According to Dr. Kamau Kuria learned counsel for the applicants, the applicants never sold their shares to the 2nd respondent. They made any gift, therefore the notification is fraudulent. The alteration occurred because the 1st and 2nd respondents are the life direct ors of the company. And by virtue of being directors for life any other person can be appointed a director by them.
The application was opposed by Mr. James Singh on behalf of the respondents. He submitted that section 118 of the company’s Act has no relevance as it is only limited if any member is omitted from the register, the person aggrieved may apply for rectification. He submitted that the prayers in the application are beyond the scope of the provisions of Section 118 of the Company’s Act. Generally Mr. James Singh termed the whole application as mischievous and urged for its dismissal.
I have taken into consideration the submissions of both Advocates and the affidavits in support of each party’s position. The application is brought under the powers of the court to rectify a register under Section 118 of the company’s Act Cap 486 Laws of Kenya.
Section 118(1) of the Companies Act;
(a) the name of any person is without sufficient, cause entered in or omitted from the register of members of a company or
(b) default is made or unnecessary delay takes place in entering on the register the fact of any person having ceased to be a member,
the person aggrieved or any member of the company or the company, may apply to the court for rectification of the register.
(2) Where an application is made under this section, the court may either refuse the application or may order rectification of the register and payment by the company of any damages sustained by any party aggrieved”.
In my view a Company’s register must contain all the information about the company.

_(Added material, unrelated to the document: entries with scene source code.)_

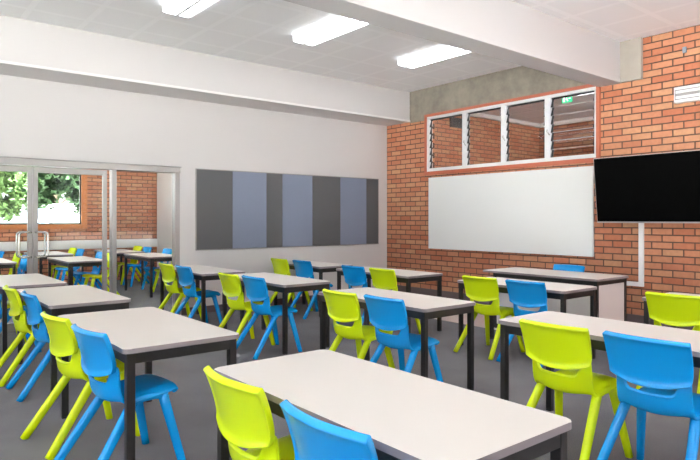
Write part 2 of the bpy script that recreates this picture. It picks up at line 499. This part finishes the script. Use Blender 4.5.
tilt = math.radians(7.0)
tv = empty('television', (XB - .13, 3.31, 1.352))
tag(tv, 'black flat screen television tilted forward on the brick wall', 'television')
R = Matrix.Rotation(-tilt, 4, 'Y')
m = MB(); m.box(-.018, .03, -.70, .70, 0, .845, M['tv_bezel'], bevel=.004, rot=R); m.build('bezel', tv)
m = MB(); m.box(-.0195, -.0165, -.692, .692, .018, .838, M['tv_black'], rot=R); m.build('screen', tv)
m = MB(); m.box(.04, .128, -.2, .2, .25, .55, M['black_rubber'])
m.build('wall_mount', tv)

cd = MB()
cd.box(XB - .035, XB - .001, 3.465, 3.525, .545, 1.40, M['plastic_white'], bevel=.004)
cd.box(XB - .035, XB - .001, 3.525, 4.3, .545, .60, M['plastic_white'], bevel=.004)
tag(cd.build('cable_conduit'), 'white cable duct running down the bricks from the television', 'cable duct')
m = MB(); m.box(XB - .03, XB, 2.965, 3.005, 3.39, 3.46, M['tank'], bevel=.004)
tag(m.build('wall_bracket'), 'small grey fixing high on the bricks near ceiling', 'bracket')

# ------------------------------------------------------------------ lamps
def batten(loc, length, label, group, rz=0.0, first=[None]):
    if first[0] is None:
        r = empty('ceiling_light', loc)
        m = MB(); L = length / 2
        m.box(-.150, .150, -L, L, .035, .075, M['lamp_body'], bevel=.004)
        m.box(-.150, -.140, -L, L, 0, .035, M['lamp_body']); m.box(.140, .150, -L, L, 0, .035, M['lamp_body'])
        m.box(-.018, .018, -L, L, -.008, .035, M['lamp_body'])
        m.box(-.150, .150, -L - .008, -L, 0, .075, M['lamp_body']); m.box(-.150, .150, L, L + .008, 0, .075, M['lamp_body'])
        m.build('housing', r)
        for s in (-1, 1):
            m = MB(); m.box(s * .079 - .058, s * .079 + .058, -L + .01, L - .01, .006, .03, M['lamp_glow'], bevel=.003)
            m.box(s * .155 - .005, s * .155 + .005, -L + .01, L - .01, .004, .062, M['lamp_side_fill'])
            m.build('diffuser', r)
        first[0] = r
    else:
        r = copy_tree(first[0])
    r.location = loc; r.rotation_euler = (0, 0, rz)
    tag(r, label, 'light', group)
    return r
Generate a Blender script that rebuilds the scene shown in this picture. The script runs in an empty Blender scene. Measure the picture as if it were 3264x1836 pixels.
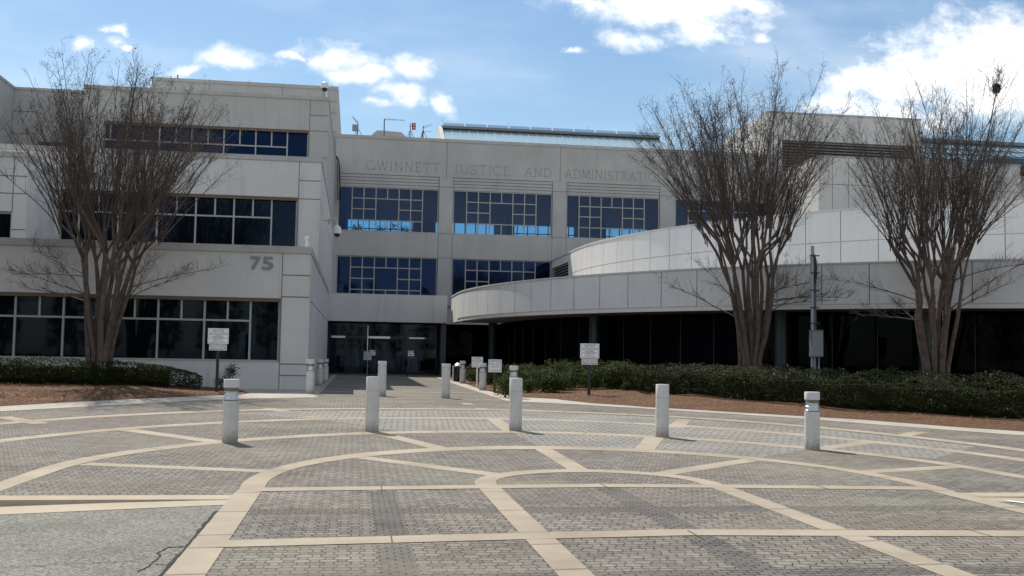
import bpy, bmesh, math, random
from mathutils import Vector, Matrix
R = math.radians
SC = bpy.context.scene
COL = SC.collection
rnd = random.Random(7)

# ------------------------------------------------------------------ camera
FPX, YAW, PITCH, ROLL, EYE = 3350.0, R(8.45), R(3.61), R(.96), 1.62
_f = Vector((math.sin(YAW)*math.cos(PITCH), math.cos(YAW)*math.cos(PITCH), math.sin(PITCH)))
_r = Vector((math.cos(YAW), -math.sin(YAW), 0))
_u = _r.cross(_f)
_c, _s = math.cos(ROLL), math.sin(ROLL)
RIGHT, UP, FWD = _c*_r+_s*_u, -_s*_r+_c*_u, _f
cam = bpy.data.cameras.new('camera')
cam.sensor_width = 36.0
cam.lens = 36.0*FPX/3264.0
cam.clip_start, cam.clip_end = .1, 3000
camo = bpy.data.objects.new('camera', cam)
COL.objects.link(camo)
camo.matrix_world = Matrix(((RIGHT.x, UP.x, -FWD.x, 0), (RIGHT.y, UP.y, -FWD.y, 0), (RIGHT.z, UP.z, -FWD.z, EYE), (0, 0, 0, 1)))
SC.camera = camo

# ------------------------------------------------------------------ light
SUN_EL, SUN_ROT = R(51), R(-23)
sun = bpy.data.lights.new('sun', 'SUN')
sun.energy, sun.angle, sun.color = 4.2, R(.53), (1, .94, .84)
suno = bpy.data.objects.new('sun', sun)
COL.objects.link(suno)
sd = Vector((math.sin(SUN_ROT)*math.cos(SUN_EL), math.cos(SUN_ROT)*math.cos(SUN_EL), math.sin(SUN_EL)))
suno.rotation_euler = (-sd).to_track_quat('-Z', 'Y').to_euler()
suno.location = (0, 0, 60)
SC.view_settings.view_transform = 'Standard'
SC.view_settings.look = 'None'
SC.view_settings.gamma = 1
SC.view_settings.exposure = 0.4
SKY_STRENGTH = .085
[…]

Generally speaking a company’s register of members is a prima facie evidence of the matter recorded in it. And if the register does not show the person who is really entitled to shares as the registered holder of them or if it contains any other incorrect entry, the company can be compelled by the court to rectify the register. In this there is a rival claims laid by the parties herein.
The rival claims is mainly based on fraud to have been committed by the respondents. The respondent also contest the position of the applicants and claim a legal right of innocent purchaser for values. In my view the summary powers of the court can be invoked in plain and clear cases, where there is no need for a trial. The 1st and 2nd respondents are saying that they have obtained the title to the suit property and transfer of shares with sufficient cause. The powers under section 118 of the company’s Act cannot be invoked when there is a real and complicated dispute as to the real interests of the parties.
The issue of title to the shares and the suit property cannot be appropriately decided at this stage on the heavily contested facts and documents. The procedure adopted by the applicants to remedy the alleged acts committed in 1991 cannot be an expedient method to address those grievances. It is therefore my position that the application is premature and cannot remedy the grievances put forward by the applicant. I do not think it is appropriate for me to invoke my discretionary powers in favour of the applicants at this stage. The facts and issues are not clear to me and it would be grave injustice to order rectification on affidavit evidence. It is therefore my view that the summary powers of the court cannot be invoked when the issues in dispute are not plainly clear. I refuse to exercise my discretion in favour of the applicants.
Order: the application dated 21st July, 2005 is dismissed with costs to the respondents.
Dated and delivered at Nairobi this 31st day of May, 2007.